Mount Chimaera

Mount Chimaera was a place or places in ancient Lycia, notable for volcanic phenomena and said by some ancient sources to be the origin of the myth of the Chimera.

Ctesias is the oldest traceable author to offer this euhemerizing theory. This was the citation given by Pliny the Elder, who in his second book of Historia Naturalis identified the Chimaera with the permanent gas vents in Mount Chimera, in the country of the ancient Lycian city of Phaselis, which he described as being "on fire", adding that it "...indeed burned with a flame that does not die by day or night". Pliny was quoted by Photius and Agricola, although the exact location of the mountain described by Strabo is still open to debate.

Strabo and Pliny are the only surviving ancient sources who would be expected to discuss a Lycian toponym, but the placename is also attested by Isidore of Seville and Servius, the commentator on the Aeneid. Strabo held the Chimaera to be a ravine on a different mountain in Lycia, placing it unhesitatingly in the vicinity of the Cragus Mountains, southern part of the present Babadağ, some 75 km. due west as the crow flies, and Isidore quotes writers on natural history (see below) that Mount Chimaera was on fire here, had lions and goats there, and was full of snakes over there. Servius goes so far as to arrange these with the lions on the peak of the mountain, pastures full of goats in the middle, and serpents all about the base, thus imitating Homer's description of the monster.
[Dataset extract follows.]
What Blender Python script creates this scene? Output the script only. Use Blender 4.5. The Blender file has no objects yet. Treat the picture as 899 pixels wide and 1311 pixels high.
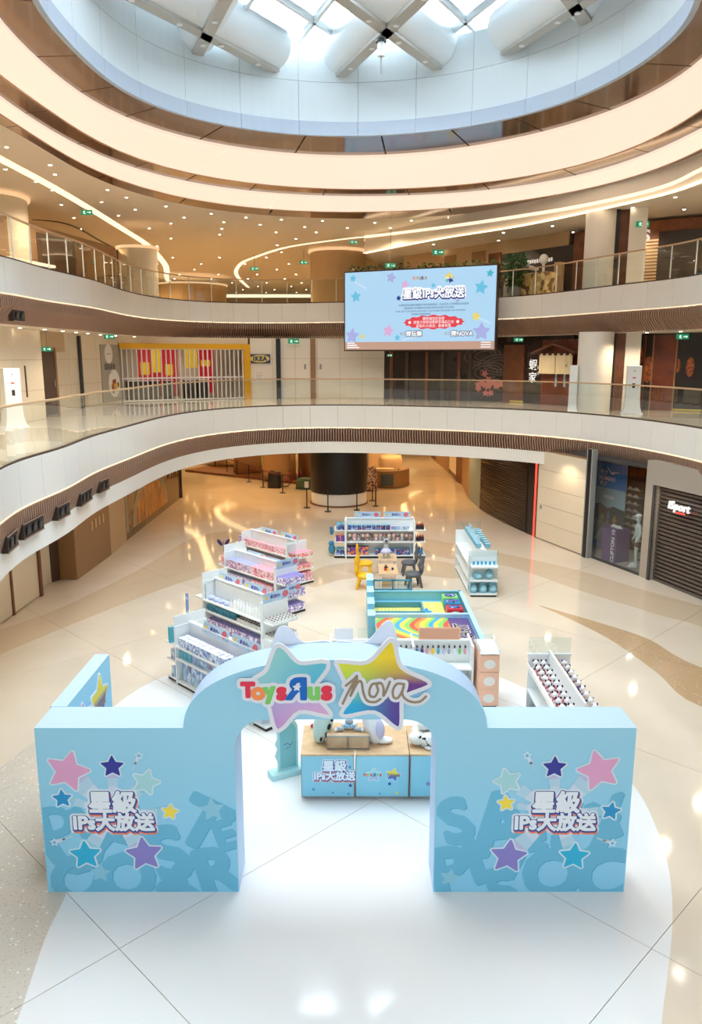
import bpy, bmesh, math, random
import numpy as np
from mathutils import Vector, Matrix
from mathutils.geometry import tessellate_polygon
R = math.radians
random.seed(7)
scene = bpy.context.scene
col = scene.collection

# ------------------------------------------------------------------ camera
F_PX, W_PX, H_PX = 990.0, 899.0, 1311.0
TH = R(11.4); EYE = 7.2
cam_data = bpy.data.cameras.new('camera')
cam = bpy.data.objects.new('camera', cam_data); col.objects.link(cam)
cam_data.sensor_fit = 'VERTICAL'; cam_data.sensor_height = 36.0
cam_data.lens = F_PX * 36.0 / H_PX
cam_data.clip_start = 0.05; cam_data.clip_end = 400
cam.location = (0, 0, EYE); cam.rotation_euler = (R(90) - TH, 0, 0)
scene.camera = cam

# ------------------------------------------------------------------ world, exposure
scene.view_settings.view_transform = 'Standard'
scene.view_settings.look = 'None'
scene.view_settings.gamma = 1.0
scene.view_settings.use_curve_mapping = False
scene.view_settings.exposure = 0.44
world = bpy.data.worlds.new('sky'); scene.world = world; world.use_nodes = True
wn = world.node_tree; wn.nodes.clear()
bg = wn.nodes.new('ShaderNodeBackground'); bg.inputs[0].default_value = (0.80, 0.92, 1.0, 1); bg.inputs[1].default_value = 14.5
wo = wn.nodes.new('ShaderNodeOutputWorld'); wn.links.new(bg.outputs[0], wo.inputs[0])
scene.cycles.max_bounces = 10; scene.cycles.diffuse_bounces = 5; scene.cycles.glossy_bounces = 4
scene.cycles.transparent_max_bounces = 16; scene.cycles.transmission_bounces = 6
scene.cycles.sample_clamp_indirect = 6.0
scene.cycles.caustics_reflective = False; scene.cycles.caustics_refractive = False

def area(name, loc, size, power, colour, rot=(0, 0, 0), shape='DISK', spread=None, portal=False):
    d = bpy.data.lights.new(name, 'AREA'); d.shape = shape; d.size = size
    if shape in ('RECTANGLE', 'ELLIPSE'): d.size, d.size_y = size
    d.energy = power; d.color = colour
    if spread: d.spread = spread
    o = bpy.data.objects.new(name, d); col.objects.link(o); o.location = loc; o.rotation_euler = rot
    if portal: d.cycles.is_portal = True
    return o

# ------------------------------------------------------------------ pixel helpers: a pixel of the photo turned into a point of the place
def ray(px, py):
    x = (px - W_PX / 2) / F_PX; y = -(py - H_PX / 2) / F_PX
    return (x, math.cos(TH) + y * math.sin(TH), -math.sin(TH) + y * math.cos(TH))
def G(px, py, z=0.0):                       # on the level plane z
    r = ray(px, py); t = (z - EYE) / r[2]; return Vector((r[0] * t, r[1] * t, z))
def Y(px, py, y):                           # on the plane at depth y
    r = ray(px, py); t = y / r[1]; return Vector((r[0] * t, y, EYE + r[2] * t))
def on_wall(p0, p1, px, py):                # (u, z) on the upright plane through p0, p1
    r = ray(px, py); d = (p1[0] - p0[0], p1[1] - p0[1]); L = math.hypot(*d); d = (d[0] / L, d[1] / L)
    n = (-d[1], d[0]); t = (p0[0] * n[0] + p0[1] * n[1]) / (r[0] * n[0] + r[1] * n[1])
    return ((r[0] * t - p0[0]) * d[0] + (r[1] * t - p0[1]) * d[1], EYE + r[2] * t)

# ------------------------------------------------------------------ materials
def srgb(r, g, b):
    f = lambda c: (c / 255 / 12.92) if c / 255 <= 0.04045 else ((c / 255 + 0.055) / 1.055) ** 2.4
    return (f(r), f(g), f(b), 1.0)
MATS = {}
def mat(name, c, rough=0.5, metal=0.0, emit=0.0, spec=0.5, noise=None, coat=0.0, bump=0.0):
    """noise = (scale, second colour, low, high) mottles the base colour; bump gives fine relief"""
    if name in MATS: return MATS[name]
    m = bpy.data.materials.new(name); m.use_nodes = True; nt = m.node_tree; b = nt.nodes['Principled BSDF']
    c = srgb(*c)
    b.inputs['Base Color'].default_value = c; b.inputs['Roughness'].default_value = rough
    b.inputs['Metallic'].default_value = metal; b.inputs['Specular IOR Level'].default_value = spec
    b.inputs['Coat Weight'].default_value = coat; b.inputs['Coat Roughness'].default_value = 0.05
    if emit:
        b.inputs['Emission Color'].default_value = c; b.inputs['Emission Strength'].default_value = emit; b.inputs['Base Color'].default_value = (c[0] * .2, c[1] * .2, c[2] * .2, 1)
    if noise or bump:
        tc = nt.nodes.new('ShaderNodeTexCoord'); nz = nt.nodes.new('ShaderNodeTexNoise')
        nz.inputs['Scale'].default_value = noise[0] if noise else 40; nz.inputs['Detail'].default_value = 4
        nt.links.new(tc.outputs['Object'], nz.inputs['Vector'])
        if noise:
            cr = nt.nodes.new('ShaderNodeValToRGB'); cr.color_ramp.elements[0].position = noise[2]; cr.color_ramp.elements[1].position = noise[3]
            cr.color_ramp.elements[0].color = c; cr.color_ramp.elements[1].color = srgb(*noise[1])
            nt.links.new(nz.outputs['Fac'], cr.inputs['Fac']); nt.links.new(cr.outputs['Color'], b.inputs['Base Color'])
        if bump:
            bp = nt.nodes.new('ShaderNodeBump'); bp.inputs['Strength'].default_value = bump; bp.inputs['Distance'].default_value = 0.01
            nt.links.new(nz.outputs['Fac'], bp.inputs['Height']); nt.links.new(bp.outputs['Normal'], b.inputs['Normal'])
    MATS[name] = m; return m
def mat_ramp(name, stops, axis='Z', lo=0.0, hi=1.0, rough=0.45, direction=None):
    """printed colour gradient laid along an object axis (metres lo..hi)"""
    m = bpy.data.materials.new(name); m.use_nodes = True; nt = m.node_tree; b = nt.nodes['Principled BSDF']
    b.inputs['Roughness'].default_value = rough
    tc = nt.nodes.new('ShaderNodeTexCoord'); mp = nt.nodes.new('ShaderNodeVectorMath'); mp.operation = 'DOT_PRODUCT'
    d = direction or {'X': (1, 0, 0), 'Y': (0, 1, 0), 'Z': (0, 0, 1)}[axis]; mp.inputs[1].default_value = d
    mr = nt.nodes.new('ShaderNodeMapRange'); mr.inputs['From Min'].default_value = lo; mr.inputs['From Max'].default_value = hi
    cr = nt.nodes.new('ShaderNodeValToRGB'); e = cr.color_ramp.elements
    while len(e) < len(stops): e.new(0.5)
    for k, (p, c) in enumerate(stops): e[k].position = p; e[k].color = srgb(*c)
    nt.links.new(tc.outputs['Object'], mp.inputs[0]); nt.links.new(mp.outputs['Value'], mr.inputs['Value'])
    nt.links.new(mr.outputs['Result'], cr.inputs['Fac']); nt.links.new(cr.outputs['Color'], b.inputs['Base Color'])
    MATS[name] = m; return m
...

The site was identified by Sir Francis Beaufort in 1811, as the modern Turkish Yanar or Yanartaş, which was described by T.A.B.Spratt in his Travels in Lycia, Milyas, and the Cibyratis, in company with the late Rev. E. T. Daniell. The discussion on the connection between the myth and the exact location of Mount Chimera was started by Forbiger in 1844, and the George E. Bean was of the opinion that the name was allochtonous and could have been transferred here from its original location further west, as cited by Strabo, owing to the presence of the same phenomenon and the fires.